En 2023, dans le sud de la Vendée, il est tombé 550 mm d’eau entre le 15 octobre et le 31 décembre. « C’est autant que sur toute l’année 2022 ! » a commenté au troisième jour du Sival, Lydie Bernard, agricultrice dans ce département et vice-présidente du conseil régional des Pays de la Loire. Rapporté en table ronde, cet exemple illustre, parmi tant d’autres, un phénomène désormais bien connu des agriculteurs : l’irrégularité des pluies et de facto, une difficulté accrue à gérer les besoins des plantes.
Cultiver l’eau
En tant qu’arboriculteur, « cette problématique fait partie des deux ou trois qui m’obnubilent tout au long de l’année », a témoigné Pascal Pineau, à la tête d’un verger de 220 hectares dans le Maine-et-Loire. Troisième génération à se succéder sur l’exploitation, sa réponse est double : quantitative avec un stockage de l’eau d’hiver, et qualitative. « Depuis une dizaine d’années, nous avons réenherbé les interrangs et planté des haies, y compris à l’intérieur des îlots fruitiers. Il y a plusieurs avantages à cette technique ; en particulier, celui de rafraîchir le climat ! »
Cultiver l’eau ? Le concept a fait son apparition dans les allées du Sival 2024 où on a aussi beaucoup parlé d’hydrologie régénérative, cette science qui lie cycle de l’eau et aménagement du territoire.
Prioriser les usages pour les fruits et légumes
William Bost, pépiniériste dans le Maine-et-Loire, n’a pas d’accès garanti à l’eau : « Nous produisons 25 millions de végétaux par an pour verdir et rafraîchir les villes. Notre activité est agricole mais elle n’est pas alimentaire ; en cas de restriction, nous ne sommes pas prioritaires. »
Il y a dix ans, l’entreprise a investi 2 millions d’euros en travaux de terrassement. Désormais, elle récupère l’eau des aires de culture (25 hectares). Pour autant, « notre stockage ne représente que dix jours de consommation en été », situe William Bost.

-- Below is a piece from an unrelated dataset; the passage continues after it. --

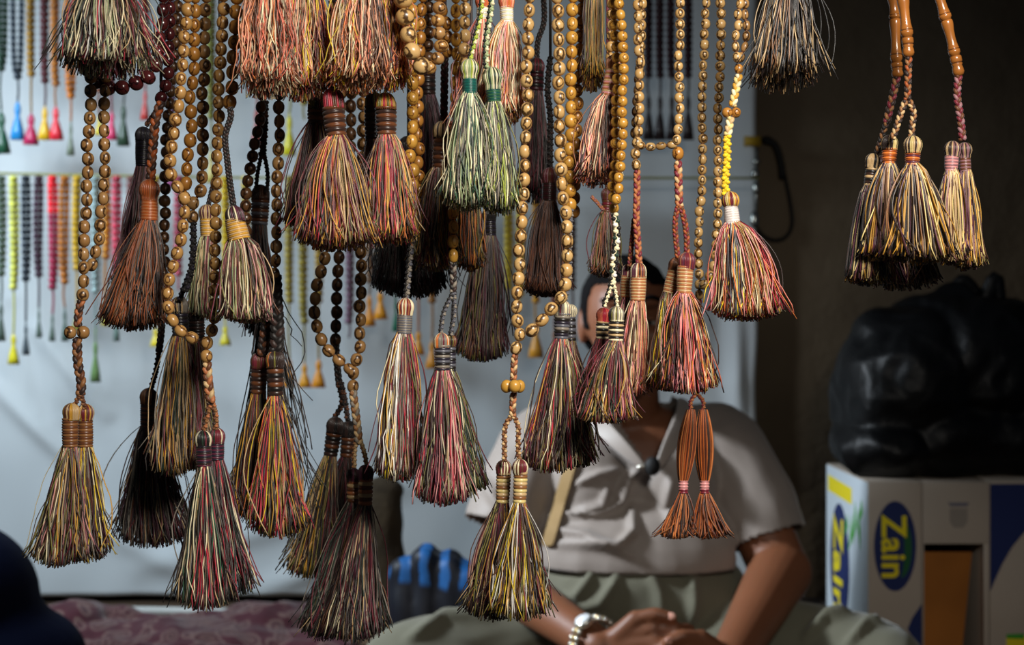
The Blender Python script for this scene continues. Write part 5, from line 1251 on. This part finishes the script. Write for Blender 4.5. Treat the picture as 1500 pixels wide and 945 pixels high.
# ---- 20 right hand group: turned wooden sticks
M_TURN = mat('turned_wood', 'a86a34', rough=.3, coat=.4, var=(30, .15)); M_GROOVE = None
def turned(parent, segs, D):
    """segs: list of pieces ((x0,y0),(x1,y1), profile) ; profile radii in px"""
    mb = MB()
    for (a, b, prof) in segs:
        lathe(mb, P(*a, D), P(*b, D), [(t_, r_/F*D) for t_, r_ in prof], c('a0622a'), 20, colf=lambda i, t_, prof=prof: c('4a2410') if 0 < i < len(prof)-1 and prof[i][1] < prof[i-1][1] and prof[i][1] < prof[i+1][1] and t_ > .3 and abs(t_-.5) > .12 or t_ in (0,) else c('a0622a'))
    return mb.build('turned_bead', mat_turn, parent)
mat_turn = mat('polished_turned_wood', attr=True, rough=.28, coat=.4, var=(60, .18))
BAL = [(0, 6), (.03, 8), (.08, 8.6), (.16, 8.4), (.3, 7.2), (.5, 6.6), (.66, 7.0), (.78, 8.0), (.80, 8.6), (.82, 7.2), (.84, 8.8), (.93, 8.6), (.95, 7.4), (1.0, 7.0)]
TIP = [(0, 6.5), (.08, 8.4), (.3, 8.6), (.36, 7.2), (.42, 8.2), (.5, 7.0), (.62, 8.0), (.8, 8.6), (.92, 7.0), (1, 3.5)]
NG = ['gold', 'dkbrown', 'tan', 'plum', 'straw', 'dkbrown', 'gold', 'black', 'bronze']
GT = 'turned wood tassel strings at the right'
D = .98
t = thing('prayer_beads', 'left turned wooden stick string at right with a dark striped bound golden tassel', 'prayer beads', P(1275, 425, D), GT)
turned(t, [((1308, -60), (1308, -6), BAL), ((1308, -5), (1311, 28), BAL), ((1311, 27), (1313, 92), BAL), ((1313, 91), (1315, 114), TIP)], D); hang(t, 1308, -60, D)
braid(t, [(1314, 112), (1309, 135), (1302, 165), (1299, 180)], D, 12, ['bronze', 'dkbrown', 'maroon'], 1.6)
braid(t, [(1300, 175), (1292, 200), (1284, 225)], D, 9, ['bronze', 'dkbrown', 'black'], 1.6)
tassel(t, (1278, 236, 10), ((1278, 246), (1274, 274), 9.5, 9), ['tan', 'black', 'dkbrown'], 7, (1238, 1300, 420), NG, D, 220, seed=59, hpal=['tan', 'black'], wrapr=.13, p=.65, rt=.0007, wav=.5, stray=1, ragged=.02)
tassel(t, (1292, 238, 9), ((1292, 246), (1294, 272), 9, 9), ['dkbrown', 'black'], 7, (1270, 1380, 427), ['dkbrown', 'bronze', 'black', 'plum', 'tan'], D+.04, 260, seed=60, wrapr=.13, p=.8, rt=.0006, wav=.5, stray=1, ragged=.02)
D = .95
t = thing('prayer_beads', 'middle turned wooden stick string at right with two orange bound golden tassels', 'prayer beads', P(1335, 390, D), GT)
turned(t, [((1321, -60), (1322, -6), BAL), ((1322, -5), (1329, 55), [(a, b*1.05) for a, b in BAL]), ((1329, 54), (1331, 84), TIP)], D); hang(t, 1321, -60, D)
braid(t, [(1331, 84), (1330, 115), (1329, 146)], D, 11, ['bronze', 'dkbrown', 'rust'], 1.6)
braid(t, [(1326, 148), (1319, 168), (1312, 190), (1307, 203)], D, 10, ['tan', 'dkbrown', 'bronze'], 1.5); braid(t, [(1332, 148), (1338, 165), (1336, 185), (1335, 200)], D, 10, ['tan', 'dkbrown', 'bronze'], 1.5)
tassel(t, (1303, 210, 11), ((1303, 217), (1302, 241), 11, 9.5), ['orange', 'rust'], 7, (1262, 1345, 385), NG, D+.015, 260, seed=61, hpal=['straw', 'dkbrown', 'tan'], wrapr=.12, p=.65, rt=.0007, wav=.5, stray=1, ragged=.02)
tassel(t, (1337, 213, 12.5), ((1337, 222), (1336, 243), 11, 9.5), ['orange', 'rust', 'plum'], 7, (1302, 1398, 388), NG, D-.005, 270, seed=62, hpal=['straw', 'dkbrown', 'tan'], wrapr=.12, p=.65, rt=.0007, wav=.5, stray=2, ragged=.02)
D = .97
t = thing('prayer_beads', 'rightmost turned wooden stick string with two mauve bound tassels', 'prayer beads', P(1408, 398, D), GT)
turned(t, [((1364, -70), (1371, -22), BAL), ((1371, -21), (1386, 30), [(a, b*1.05) for a, b in BAL]), ((1386, 29), (1399, 82), BAL), ((1399, 81), (1405, 112), TIP)], D); hang(t, 1364, -70, D)
braid(t, [(1404, 110), (1402, 140), (1407, 175), (1410, 205)], D, 12, ['mauve', 'brown', 'maroon'], 1.5)
tassel(t, (1395, 219, 11), ((1394, 228), (1393, 251), 10, 9), ['mauve', 'pink'], 10, (1372, 1418, 390), ['mauve', 'straw', 'plum', 'tan', 'brown', 'gold'], D, 210, seed=63, hpal=['dkbrown', 'tan', 'mauve'], wrapr=.05, p=.55, rt=.0007, wav=.5, stray=1)
tassel(t, (1413, 220, 10), ((1413, 230), (1414, 252), 8, 8), ['mauve', 'brown'], 9, (1393, 1443, 398), ['mauve', 'gold', 'plum', 'brown', 'tan', 'dkbrown', 'straw'], D+.018, 220, seed=64, hpal=['dkbrown', 'tan', 'mauve'], wrapr=.05, p=.75, rt=.0007, wav=.6, stray=2)

# rails overhead that carry the strings
fr_ = thing('hanging_rack', 'wooden frame of thin rails above the view carrying all the front strings', 'rack', (0, 1.02, RAIL_Z))
for d_ in sorted({round(r*50)/50 for r in RAILS}):
    mb = MB(); tube(mb, [(-.62, d_, RAIL_Z+.004), (.62, d_, RAIL_Z+.004)], .004, sides=8); mb.build('rail', M_WOOD, fr_, cols=False)
for x_ in (-.63, .63):
    mb = MB(); box(mb, (x_-.012, .88, RAIL_Z-.008), (x_+.012, 1.17, RAIL_Z+.016)); mb.build('side_bar', M_WOOD, fr_, smooth=False, cols=False)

En 1992, la loi sur l’eau a défini des priorités d’usage. Faut-il également en fixer au sein de l’agriculture ? « À la Confédération paysanne, nous pensons que “oui” », a expliqué Nicolas Fortin, son secrétaire national. Le syndicat — organisateur d’une réunion “Eau” au Sival — souhaitant un accès prioritaire pour l’arboriculture et le maraîchage ; avec un plafond par hectare et par personne.
Partir d’un besoin collectif
Producteurs de légumes et de maïs semence, Gaëtan Leblanc et ses associés scrutent toute opportunité de créer une ou des réserves. « Celles que nous avons sont alimentées par des forages ; ce n’est pas ou plus une solution satisfaisante », pointe l’agriculteur, installé dans l’est du Maine-et-Loire. Dans ce secteur, le lac de Rillé (250 hectares), créé en 1977 pour servir de réservoir aux agriculteurs situés en aval, reste « LA » référence ; un modèle. « Même en 2022, ils n’ont pas manqué d’eau ! »
Stocker ? « Oui » répond l’élue Lydie Bernard, « mais stockons par rapport à un besoin collectif et pas seulement agricole ! » C’est typiquement le cas du lac de Rillé, à la fois réservoir pour l’irrigation, base de loisirs nautiques, repère des marcheurs et réserve ornithologique.